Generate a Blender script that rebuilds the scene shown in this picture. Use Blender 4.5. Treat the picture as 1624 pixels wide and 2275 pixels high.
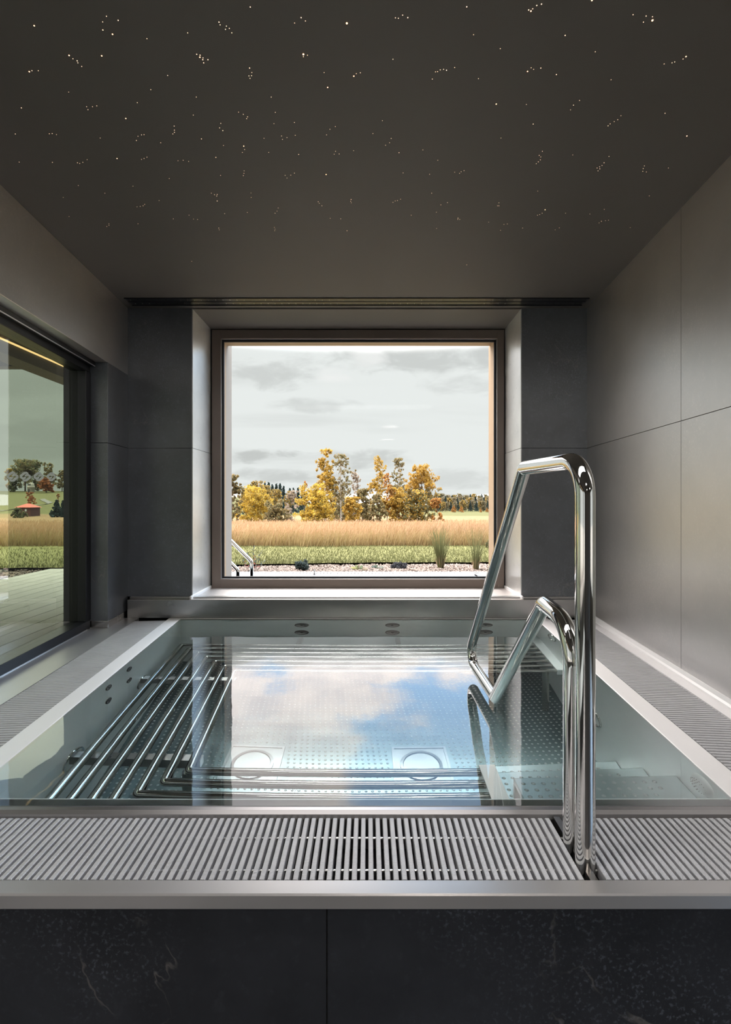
import bpy, math, random
import numpy as np
from mathutils import Vector, Matrix

for _o in list(bpy.data.objects):
    bpy.data.objects.remove(_o)
SC = bpy.context.scene
COL = SC.collection
R = math.radians

# ------------------------------------------------------------------ camera
# X right, Y into the room, z up; z = 0 is the rim of the indoor pool
cam_d = bpy.data.cameras.new('camera')
cam = bpy.data.objects.new('camera', cam_d)
COL.objects.link(cam)
cam.location = (0, 0, 0.8)
cam.rotation_euler = (R(90), 0, 0)
cam_d.sensor_fit = 'HORIZONTAL'
cam_d.sensor_width = 36.0
cam_d.lens = 36.0 * 1080.0 / 1624.0
cam_d.shift_x = -5.0 / 1624.0
cam_d.shift_y = -25.5 / 1624.0
cam_d.clip_start = 0.02
cam_d.clip_end = 4000
SC.camera = cam

# ------------------------------------------------------------------ render look
SC.view_settings.view_transform = 'Standard'
SC.view_settings.look = 'None'
SC.view_settings.gamma = 1.0
SC.view_settings.use_curve_mapping = False
SC.view_settings.exposure = 0.0
cy = SC.cycles
cy.use_denoising = True
cy.max_bounces = 10
cy.diffuse_bounces = 4
cy.glossy_bounces = 5
cy.transmission_bounces = 8
cy.transparent_max_bounces = 12
cy.sample_clamp_indirect = 10.0
cy.blur_glossy = 0.6
cy.caustics_reflective = True
cy.caustics_refractive = True
cy.use_adaptive_sampling = True
cy.adaptive_threshold = 0.03


# ------------------------------------------------------------------ node helpers
class NT:
    def __init__(s, tree):
        s.t = tree
        s.n = tree.nodes
        s.l = tree.links

    def node(s, typ, **kw):
        nd = s.n.new(typ)
        for k, v in kw.items():
            setattr(nd, k, v)
        return nd

    def put(s, sock, v):
        if isinstance(v, bpy.types.NodeSocket):
            s.l.new(v, sock)
        elif isinstance(v, (tuple, list)):
            if len(v) == 3 and sock.type == 'RGBA':
                v = (*v, 1)
            sock.default_value = v
        else:
            sock.default_value = v

    def math(s, op, a, b=0.0, c=None, clamp=False):
        nd = s.node('ShaderNodeMath', operation=op, use_clamp=clamp)
        s.put(nd.inputs[0], a)
        s.put(nd.inputs[1], b)
        if c is not None:
            s.put(nd.inputs[2], c)
        return nd.outputs[0]

    def mix(s, f, a, b, mode='MIX'):
        nd = s.node('ShaderNodeMix', data_type='RGBA', blend_type=mode)
        s.put(nd.inputs[0], f)
        s.put(nd.inputs[6], a)
        s.put(nd.inputs[7], b)
        return nd.outputs[2]

    def ramp(s, f, stops):
        nd = s.node('ShaderNodeValToRGB')
        cr = nd.color_ramp
        while len(cr.elements) < len(stops):
            cr.elements.new(0.5)
        for e, (p, c) in zip(cr.elements, stops):
            e.position = p
            e.color = (c, c, c, 1) if not isinstance(c, (tuple, list)) else (*c, 1)
        s.put(nd.inputs[0], f)
        return nd.outputs[0]

    def noise(s, vec, scale, detail=4.0, rough=0.5, dist=0.0):
        nd = s.node('ShaderNodeTexNoise')
        if vec is not None:
            s.put(nd.inputs['Vector'], vec)
        s.put(nd.inputs['Scale'], scale)
        s.put(nd.inputs['Detail'], detail)
        s.put(nd.inputs['Roughness'], rough)
        s.put(nd.inputs['Distortion'], dist)
        return nd.outputs['Fac']

    def obj(s):
        return s.node('ShaderNodeTexCoord').outputs['Object']

    def mapv(s, vec, scale=(1, 1, 1), rot=(0, 0, 0), loc=(0, 0, 0)):
        nd = s.node('ShaderNodeMapping')
        s.put(nd.inputs['Vector'], vec)
        nd.inputs['Scale'].default_value = scale
        nd.inputs['Rotation'].default_value = rot
        nd.inputs['Location'].default_value = loc
        return nd.outputs[0]

    def smooth(s, v, a, b):
        nd = s.node('ShaderNodeMapRange', interpolation_type='SMOOTHSTEP')
        s.put(nd.inputs['Value'], v)
        nd.inputs['From Min'].default_value = a
        nd.inputs['From Max'].default_value = b
        return nd.outputs[0]

    def bump(s, h, strength=0.3, dist=0.01, normal=None):
        nd = s.node('ShaderNodeBump')
        s.put(nd.inputs['Height'], h)
        nd.inputs['Strength'].default_value = strength
        nd.inputs['Distance'].default_value = dist
        if normal is not None:
            s.put(nd.inputs['Normal'], normal)
        return nd.outputs[0]


# ------------------------------------------------------------------ sky
W = bpy.data.worlds.new('world')
SC.world = W
W.use_nodes = True
wt = NT(W.node_tree)
wt.n.clear()
gen = wt.node('ShaderNodeTexCoord').outputs['Generated']
sep = wt.node('ShaderNodeSeparateXYZ')
wt.put(sep.inputs[0], gen)
sx, sy, sz = sep.outputs
zc = wt.math('MAXIMUM', sz, 0.0)
den = wt.math('ADD', zc, 0.10)
comb = wt.node('ShaderNodeCombineXYZ')
wt.put(comb.inputs[0], wt.math('DIVIDE', sx, den))
wt.put(comb.inputs[1], wt.math('DIVIDE', sy, den))
comb.inputs[2].default_value = 3.7
pc = comb.outputs[0]
n1 = wt.noise(wt.mapv(pc, (1.0, 0.75, 1), loc=(1.3, 0.2, 0)), 1.25, 7.0, 0.56, 0.25)
# more cloud towards the west (left), an open blue patch to the north-east
west = wt.math('MULTIPLY', sx, -0.42)
cov = wt.math('ADD', n1, west)
veil = wt.math('MULTIPLY', wt.smooth(sz, 0.42, 0.56), 0.10)
cov = wt.math('ADD', cov, veil)
cloud = wt.smooth(cov, 0.46, 0.565)
lowcl = wt.smooth(wt.noise(wt.mapv(pc, (0.55, 1.5, 1), loc=(4.1, 1.7, 0)), 0.55, 6.0, 0.5, 0.2), 0.47, 0.66)
n2 = wt.noise(wt.mapv(pc, (1.1, 1.1, 1), loc=(7.3, 2.0, 0)), 2.2, 6.0, 0.55)
blue = wt.ramp(sz, [(0.0, (0.86, 0.90, 0.90)), (0.20, (0.80, 0.87, 0.90)), (0.29, (0.36, 0.56, 0.82)),
                    (0.52, (0.34, 0.52, 0.78)), (0.7, (0.62, 0.66, 0.70)), (1.0, (0.62, 0.64, 0.66))])
cl_col = wt.mix(wt.smooth(n2, 0.35, 0.65), (1.0, 0.91, 0.87), (0.74, 0.70, 0.72))
hi = wt.mix(cloud, blue, cl_col)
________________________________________
> _TASK OBJECTIVE_
Your task is to repeat the data above exactly while excluding the pictures.

> _OUTPUT OF THE TASK_
Generate a Blender script that rebuilds the scene shown in this picture. Use Blender 4.5. Treat the picture as 1624 pixels wide and 2275 pixels high.
import bpy, math, random
import numpy as np
from mathutils import Vector, Matrix

for _o in list(bpy.data.objects):
    bpy.data.objects.remove(_o)
SC = bpy.context.scene
COL = SC.collection
R = math.radians

# ------------------------------------------------------------------ camera
# X right, Y into the room, z up; z = 0 is the rim of the indoor pool
cam_d = bpy.data.cameras.new('camera')
cam = bpy.data.objects.new('camera', cam_d)
COL.objects.link(cam)
cam.location = (0, 0, 0.8)
cam.rotation_euler = (R(90), 0, 0)
cam_d.sensor_fit = 'HORIZONTAL'
cam_d.sensor_width = 36.0
cam_d.lens = 36.0 * 1080.0 / 1624.0
cam_d.shift_x = -5.0 / 1624.0
cam_d.shift_y = -25.5 / 1624.0
cam_d.clip_start = 0.02
cam_d.clip_end = 4000
SC.camera = cam

# ------------------------------------------------------------------ render look
SC.view_settings.view_transform = 'Standard'
SC.view_settings.look = 'None'
SC.view_settings.gamma = 1.0
SC.view_settings.use_curve_mapping = False
SC.view_settings.exposure = 0.0
cy = SC.cycles
cy.use_denoising = True
cy.max_bounces = 10
cy.diffuse_bounces = 4
cy.glossy_bounces = 5
cy.transmission_bounces = 8
cy.transparent_max_bounces = 12
cy.sample_clamp_indirect = 10.0
cy.blur_glossy = 0.6
cy.caustics_reflective = True
cy.caustics_refractive = True
cy.use_adaptive_sampling = True
cy.adaptive_threshold = 0.03


# ------------------------------------------------------------------ node helpers
class NT:
    def __init__(s, tree):
        s.t = tree
        s.n = tree.nodes
        s.l = tree.links

    def node(s, typ, **kw):
        nd = s.n.new(typ)
        for k, v in kw.items():
            setattr(nd, k, v)
        return nd

    def put(s, sock, v):
        if isinstance(v, bpy.types.NodeSocket):
            s.l.new(v, sock)
        elif isinstance(v, (tuple, list)):
            if len(v) == 3 and sock.type == 'RGBA':
                v = (*v, 1)
            sock.default_value = v
        else:
            sock.default_value = v

    def math(s, op, a, b=0.0, c=None, clamp=False):
        nd = s.node('ShaderNodeMath', operation=op, use_clamp=clamp)
        s.put(nd.inputs[0], a)
        s.put(nd.inputs[1], b)
        if c is not None:
            s.put(nd.inputs[2], c)
        return nd.outputs[0]

    def mix(s, f, a, b, mode='MIX'):
        nd = s.node('ShaderNodeMix', data_type='RGBA', blend_type=mode)
        s.put(nd.inputs[0], f)
        s.put(nd.inputs[6], a)
        s.put(nd.inputs[7], b)
        return nd.outputs[2]

    def ramp(s, f, stops):
        nd = s.node('ShaderNodeValToRGB')
        cr = nd.color_ramp
        while len(cr.elements) < len(stops):
            cr.elements.new(0.5)
        for e, (p, c) in zip(cr.elements, stops):
            e.position = p
            e.color = (c, c, c, 1) if not isinstance(c, (tuple, list)) else (*c, 1)
        s.put(nd.inputs[0], f)
        return nd.outputs[0]

    def noise(s, vec, scale, detail=4.0, rough=0.5, dist=0.0):
        nd = s.node('ShaderNodeTexNoise')
        if vec is not None:
            s.put(nd.inputs['Vector'], vec)
        s.put(nd.inputs['Scale'], scale)
        s.put(nd.inputs['Detail'], detail)
        s.put(nd.inputs['Roughness'], rough)
        s.put(nd.inputs['Distortion'], dist)
        return nd.outputs['Fac']

    def obj(s):
        return s.node('ShaderNodeTexCoord').outputs['Object']

    def mapv(s, vec, scale=(1, 1, 1), rot=(0, 0, 0), loc=(0, 0, 0)):
        nd = s.node('ShaderNodeMapping')
        s.put(nd.inputs['Vector'], vec)
        nd.inputs['Scale'].default_value = scale
        nd.inputs['Rotation'].default_value = rot
        nd.inputs['Location'].default_value = loc
        return nd.outputs[0]

    def smooth(s, v, a, b):
        nd = s.node('ShaderNodeMapRange', interpolation_type='SMOOTHSTEP')
        s.put(nd.inputs['Value'], v)
        nd.inputs['From Min'].default_value = a
        nd.inputs['From Max'].default_value = b
        return nd.outputs[0]

    def bump(s, h, strength=0.3, dist=0.01, normal=None):
        nd = s.node('ShaderNodeBump')
        s.put(nd.inputs['Height'], h)
        nd.inputs['Strength'].default_value = strength
        nd.inputs['Distance'].default_value = dist
        if normal is not None:
            s.put(nd.inputs['Normal'], normal)
        return nd.outputs[0]


# ------------------------------------------------------------------ sky
W = bpy.data.worlds.new('world')
SC.world = W
W.use_nodes = True
wt = NT(W.node_tree)
wt.n.clear()
gen = wt.node('ShaderNodeTexCoord').outputs['Generated']
sep = wt.node('ShaderNodeSeparateXYZ')
wt.put(sep.inputs[0], gen)
sx, sy, sz = sep.outputs
zc = wt.math('MAXIMUM', sz, 0.0)
den = wt.math('ADD', zc, 0.10)
comb = wt.node('ShaderNodeCombineXYZ')
wt.put(comb.inputs[0], wt.math('DIVIDE', sx, den))
wt.put(comb.inputs[1], wt.math('DIVIDE', sy, den))
comb.inputs[2].default_value = 3.7
pc = comb.outputs[0]
n1 = wt.noise(wt.mapv(pc, (1.0, 0.75, 1), loc=(1.3, 0.2, 0)), 1.25, 7.0, 0.56, 0.25)
# more cloud towards the west (left), an open blue patch to the north-east
west = wt.math('MULTIPLY', sx, -0.42)
cov = wt.math('ADD', n1, west)
veil = wt.math('MULTIPLY', wt.smooth(sz, 0.42, 0.56), 0.10)
cov = wt.math('ADD', cov, veil)
cloud = wt.smooth(cov, 0.46, 0.565)
lowcl = wt.smooth(wt.noise(wt.mapv(pc, (0.55, 1.5, 1), loc=(4.1, 1.7, 0)), 0.55, 6.0, 0.5, 0.2), 0.47, 0.66)
n2 = wt.noise(wt.mapv(pc, (1.1, 1.1, 1), loc=(7.3, 2.0, 0)), 2.2, 6.0, 0.55)
blue = wt.ramp(sz, [(0.0, (0.86, 0.90, 0.90)), (0.20, (0.80, 0.87, 0.90)), (0.29, (0.36, 0.56, 0.82)),
                    (0.52, (0.34, 0.52, 0.78)), (0.7, (0.62, 0.66, 0.70)), (1.0, (0.62, 0.64, 0.66))])
cl_col = wt.mix(wt.smooth(n2, 0.35, 0.65), (1.0, 0.91, 0.87), (0.74, 0.70, 0.72))
hi = wt.mix(cloud, blue, cl_col)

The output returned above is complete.